[Start DATA EXTRACT]
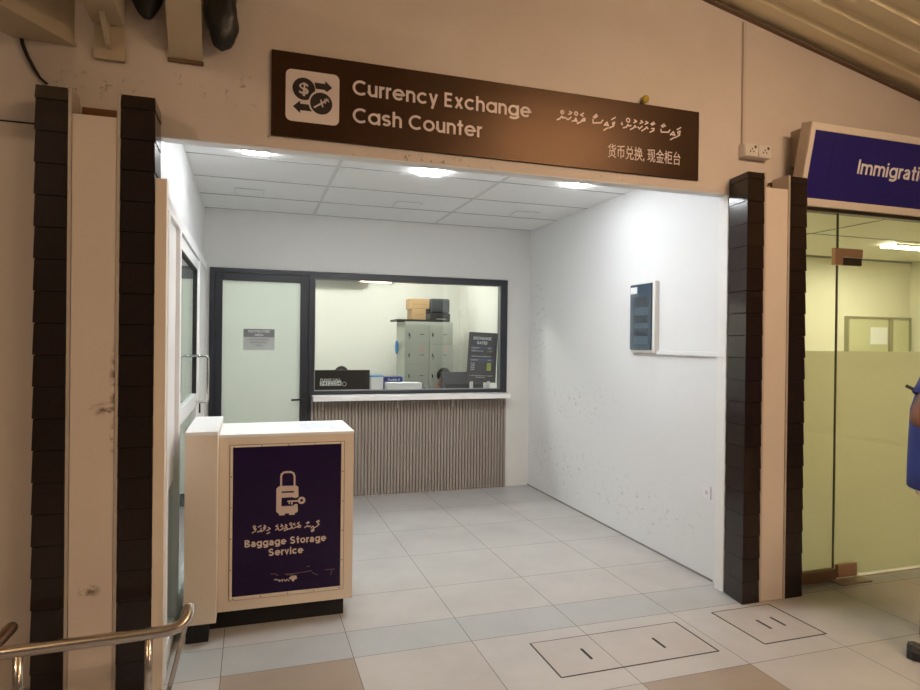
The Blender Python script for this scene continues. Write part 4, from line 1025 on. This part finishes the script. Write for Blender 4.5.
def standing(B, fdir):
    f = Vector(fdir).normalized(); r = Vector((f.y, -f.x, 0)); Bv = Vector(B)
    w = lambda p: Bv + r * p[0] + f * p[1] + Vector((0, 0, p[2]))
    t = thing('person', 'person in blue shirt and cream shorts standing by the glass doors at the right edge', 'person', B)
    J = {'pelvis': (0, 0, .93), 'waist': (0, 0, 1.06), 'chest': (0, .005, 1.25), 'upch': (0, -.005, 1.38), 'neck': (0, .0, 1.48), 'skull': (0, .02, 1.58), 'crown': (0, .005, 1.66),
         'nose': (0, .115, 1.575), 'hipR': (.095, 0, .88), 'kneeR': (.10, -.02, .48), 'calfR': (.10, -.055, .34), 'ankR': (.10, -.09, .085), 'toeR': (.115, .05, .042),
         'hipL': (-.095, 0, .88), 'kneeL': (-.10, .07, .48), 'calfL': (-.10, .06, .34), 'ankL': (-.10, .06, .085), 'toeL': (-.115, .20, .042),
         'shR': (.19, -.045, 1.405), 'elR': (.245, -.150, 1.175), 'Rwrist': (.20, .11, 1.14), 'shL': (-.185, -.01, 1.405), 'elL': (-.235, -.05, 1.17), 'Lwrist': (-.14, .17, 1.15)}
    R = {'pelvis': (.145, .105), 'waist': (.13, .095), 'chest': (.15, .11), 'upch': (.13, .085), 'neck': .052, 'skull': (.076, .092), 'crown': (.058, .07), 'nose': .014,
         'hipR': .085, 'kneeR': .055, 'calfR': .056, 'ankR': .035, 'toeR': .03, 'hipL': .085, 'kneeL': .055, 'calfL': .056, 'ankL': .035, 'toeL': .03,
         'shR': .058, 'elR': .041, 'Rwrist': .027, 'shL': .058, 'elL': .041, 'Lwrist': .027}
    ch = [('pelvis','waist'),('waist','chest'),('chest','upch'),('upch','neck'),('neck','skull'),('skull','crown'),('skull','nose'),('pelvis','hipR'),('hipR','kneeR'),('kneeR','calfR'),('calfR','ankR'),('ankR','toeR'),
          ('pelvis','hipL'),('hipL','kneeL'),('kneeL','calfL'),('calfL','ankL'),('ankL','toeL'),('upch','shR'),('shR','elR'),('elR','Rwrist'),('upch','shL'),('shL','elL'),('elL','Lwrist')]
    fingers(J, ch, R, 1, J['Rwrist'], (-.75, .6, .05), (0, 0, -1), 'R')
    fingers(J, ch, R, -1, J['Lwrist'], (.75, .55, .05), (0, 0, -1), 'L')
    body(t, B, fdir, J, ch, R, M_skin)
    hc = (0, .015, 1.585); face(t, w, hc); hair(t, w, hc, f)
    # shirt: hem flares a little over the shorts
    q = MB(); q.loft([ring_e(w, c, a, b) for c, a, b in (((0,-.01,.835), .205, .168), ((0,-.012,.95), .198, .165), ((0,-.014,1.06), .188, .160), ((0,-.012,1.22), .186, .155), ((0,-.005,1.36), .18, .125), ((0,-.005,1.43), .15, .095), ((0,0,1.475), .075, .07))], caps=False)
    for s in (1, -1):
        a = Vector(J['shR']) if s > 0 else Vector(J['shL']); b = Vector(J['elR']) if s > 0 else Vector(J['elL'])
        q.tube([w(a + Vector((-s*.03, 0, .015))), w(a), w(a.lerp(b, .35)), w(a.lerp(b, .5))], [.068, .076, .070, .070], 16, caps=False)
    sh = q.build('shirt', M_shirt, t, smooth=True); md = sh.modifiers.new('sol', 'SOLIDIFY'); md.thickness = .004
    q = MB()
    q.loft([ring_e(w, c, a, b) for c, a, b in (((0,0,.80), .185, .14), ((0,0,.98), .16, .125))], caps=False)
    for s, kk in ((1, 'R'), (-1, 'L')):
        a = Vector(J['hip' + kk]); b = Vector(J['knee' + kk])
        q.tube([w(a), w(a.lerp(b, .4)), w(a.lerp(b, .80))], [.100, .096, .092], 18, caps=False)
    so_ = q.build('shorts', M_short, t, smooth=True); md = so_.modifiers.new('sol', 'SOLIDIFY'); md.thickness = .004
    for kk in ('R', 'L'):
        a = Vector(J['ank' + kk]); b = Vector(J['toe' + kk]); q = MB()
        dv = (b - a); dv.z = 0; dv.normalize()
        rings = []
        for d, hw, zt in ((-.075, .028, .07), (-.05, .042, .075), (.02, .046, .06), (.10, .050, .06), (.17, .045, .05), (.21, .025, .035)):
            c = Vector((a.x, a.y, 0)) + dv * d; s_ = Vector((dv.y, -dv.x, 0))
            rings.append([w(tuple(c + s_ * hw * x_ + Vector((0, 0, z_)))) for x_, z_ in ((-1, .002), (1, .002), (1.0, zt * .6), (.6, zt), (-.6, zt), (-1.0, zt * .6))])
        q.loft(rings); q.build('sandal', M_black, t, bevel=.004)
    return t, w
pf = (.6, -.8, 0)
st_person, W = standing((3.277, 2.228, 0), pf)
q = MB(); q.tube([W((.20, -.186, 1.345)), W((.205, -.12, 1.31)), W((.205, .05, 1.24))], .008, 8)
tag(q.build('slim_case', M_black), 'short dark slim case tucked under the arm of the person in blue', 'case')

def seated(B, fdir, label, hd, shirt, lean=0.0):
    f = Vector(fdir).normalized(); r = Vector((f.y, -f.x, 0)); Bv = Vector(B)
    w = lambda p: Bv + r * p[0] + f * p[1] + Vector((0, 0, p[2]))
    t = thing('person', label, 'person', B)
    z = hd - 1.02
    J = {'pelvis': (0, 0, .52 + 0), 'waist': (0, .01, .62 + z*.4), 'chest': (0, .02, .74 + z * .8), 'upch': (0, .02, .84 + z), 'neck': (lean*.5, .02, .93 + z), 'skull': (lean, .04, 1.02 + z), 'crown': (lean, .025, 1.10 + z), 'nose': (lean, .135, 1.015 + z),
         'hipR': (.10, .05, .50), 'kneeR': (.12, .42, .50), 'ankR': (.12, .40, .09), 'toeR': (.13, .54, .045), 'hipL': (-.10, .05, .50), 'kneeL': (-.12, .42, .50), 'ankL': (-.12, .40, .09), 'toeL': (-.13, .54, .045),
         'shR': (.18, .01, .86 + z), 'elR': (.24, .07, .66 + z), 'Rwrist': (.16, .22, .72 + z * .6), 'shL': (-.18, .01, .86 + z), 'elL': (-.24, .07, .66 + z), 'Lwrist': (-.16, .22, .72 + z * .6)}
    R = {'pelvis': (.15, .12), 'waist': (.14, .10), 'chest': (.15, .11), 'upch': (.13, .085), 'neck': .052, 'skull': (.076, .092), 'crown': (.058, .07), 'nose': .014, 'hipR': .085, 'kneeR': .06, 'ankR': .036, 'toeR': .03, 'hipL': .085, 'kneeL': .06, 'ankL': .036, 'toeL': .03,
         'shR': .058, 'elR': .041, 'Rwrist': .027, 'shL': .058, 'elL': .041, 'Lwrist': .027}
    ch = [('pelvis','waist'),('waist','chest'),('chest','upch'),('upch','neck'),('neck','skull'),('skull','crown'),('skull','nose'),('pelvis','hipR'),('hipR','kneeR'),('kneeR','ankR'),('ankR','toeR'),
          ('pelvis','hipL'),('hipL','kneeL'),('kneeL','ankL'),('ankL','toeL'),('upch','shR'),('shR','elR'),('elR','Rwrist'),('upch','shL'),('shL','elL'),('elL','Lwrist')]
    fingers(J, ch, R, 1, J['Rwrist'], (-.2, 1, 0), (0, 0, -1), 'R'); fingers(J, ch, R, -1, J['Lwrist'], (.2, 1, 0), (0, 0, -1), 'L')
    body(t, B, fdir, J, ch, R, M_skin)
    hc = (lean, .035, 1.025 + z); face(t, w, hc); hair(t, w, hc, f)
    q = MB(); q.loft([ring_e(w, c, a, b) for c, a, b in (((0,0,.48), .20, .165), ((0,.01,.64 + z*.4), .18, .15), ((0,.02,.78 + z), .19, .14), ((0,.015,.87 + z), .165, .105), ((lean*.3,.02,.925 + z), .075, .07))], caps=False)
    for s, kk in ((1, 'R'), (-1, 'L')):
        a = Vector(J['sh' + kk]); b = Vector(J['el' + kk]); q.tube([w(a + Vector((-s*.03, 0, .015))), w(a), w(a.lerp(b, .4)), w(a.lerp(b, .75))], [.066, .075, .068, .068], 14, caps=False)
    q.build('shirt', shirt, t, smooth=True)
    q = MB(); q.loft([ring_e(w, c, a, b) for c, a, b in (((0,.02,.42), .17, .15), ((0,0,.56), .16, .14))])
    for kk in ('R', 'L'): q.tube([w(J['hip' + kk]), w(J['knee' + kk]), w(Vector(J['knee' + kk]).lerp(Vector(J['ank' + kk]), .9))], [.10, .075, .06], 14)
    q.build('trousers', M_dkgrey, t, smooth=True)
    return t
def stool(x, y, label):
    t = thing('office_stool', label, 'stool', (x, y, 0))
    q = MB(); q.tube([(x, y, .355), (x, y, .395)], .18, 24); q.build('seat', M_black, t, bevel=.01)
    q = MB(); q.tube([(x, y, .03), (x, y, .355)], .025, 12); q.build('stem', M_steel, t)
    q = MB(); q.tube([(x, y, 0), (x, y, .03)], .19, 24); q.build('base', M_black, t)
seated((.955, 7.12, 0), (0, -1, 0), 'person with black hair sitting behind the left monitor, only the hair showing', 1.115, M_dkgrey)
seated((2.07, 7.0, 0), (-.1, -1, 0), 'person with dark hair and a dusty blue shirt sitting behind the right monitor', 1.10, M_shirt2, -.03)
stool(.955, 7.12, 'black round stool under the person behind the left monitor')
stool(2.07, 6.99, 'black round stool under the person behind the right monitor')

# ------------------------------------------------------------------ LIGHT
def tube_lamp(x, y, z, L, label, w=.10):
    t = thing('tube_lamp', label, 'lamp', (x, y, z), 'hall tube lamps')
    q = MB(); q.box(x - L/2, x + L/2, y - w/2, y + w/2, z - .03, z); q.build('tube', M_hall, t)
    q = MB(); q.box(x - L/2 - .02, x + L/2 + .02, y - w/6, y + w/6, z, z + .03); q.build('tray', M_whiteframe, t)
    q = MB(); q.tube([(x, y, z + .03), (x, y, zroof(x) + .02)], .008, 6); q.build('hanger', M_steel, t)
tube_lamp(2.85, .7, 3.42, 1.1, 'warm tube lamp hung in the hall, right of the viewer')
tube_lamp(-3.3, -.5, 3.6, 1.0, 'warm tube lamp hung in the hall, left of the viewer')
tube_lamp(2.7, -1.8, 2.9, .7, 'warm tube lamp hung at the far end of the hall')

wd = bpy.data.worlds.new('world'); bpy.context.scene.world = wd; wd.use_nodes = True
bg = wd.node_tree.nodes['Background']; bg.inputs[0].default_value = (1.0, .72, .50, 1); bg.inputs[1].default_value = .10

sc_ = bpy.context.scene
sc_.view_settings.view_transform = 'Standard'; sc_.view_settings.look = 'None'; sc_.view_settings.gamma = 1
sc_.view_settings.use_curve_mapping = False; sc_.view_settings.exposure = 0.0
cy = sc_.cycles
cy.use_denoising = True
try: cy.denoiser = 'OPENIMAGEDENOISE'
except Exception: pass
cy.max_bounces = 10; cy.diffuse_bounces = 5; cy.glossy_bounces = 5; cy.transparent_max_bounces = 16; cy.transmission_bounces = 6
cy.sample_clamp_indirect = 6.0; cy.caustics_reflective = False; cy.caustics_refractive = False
[End DATA EXTRACT]
EXERCISE TASK: Report only how many lines of the listing hold the word "scene".

RIGHT ANSWER: 3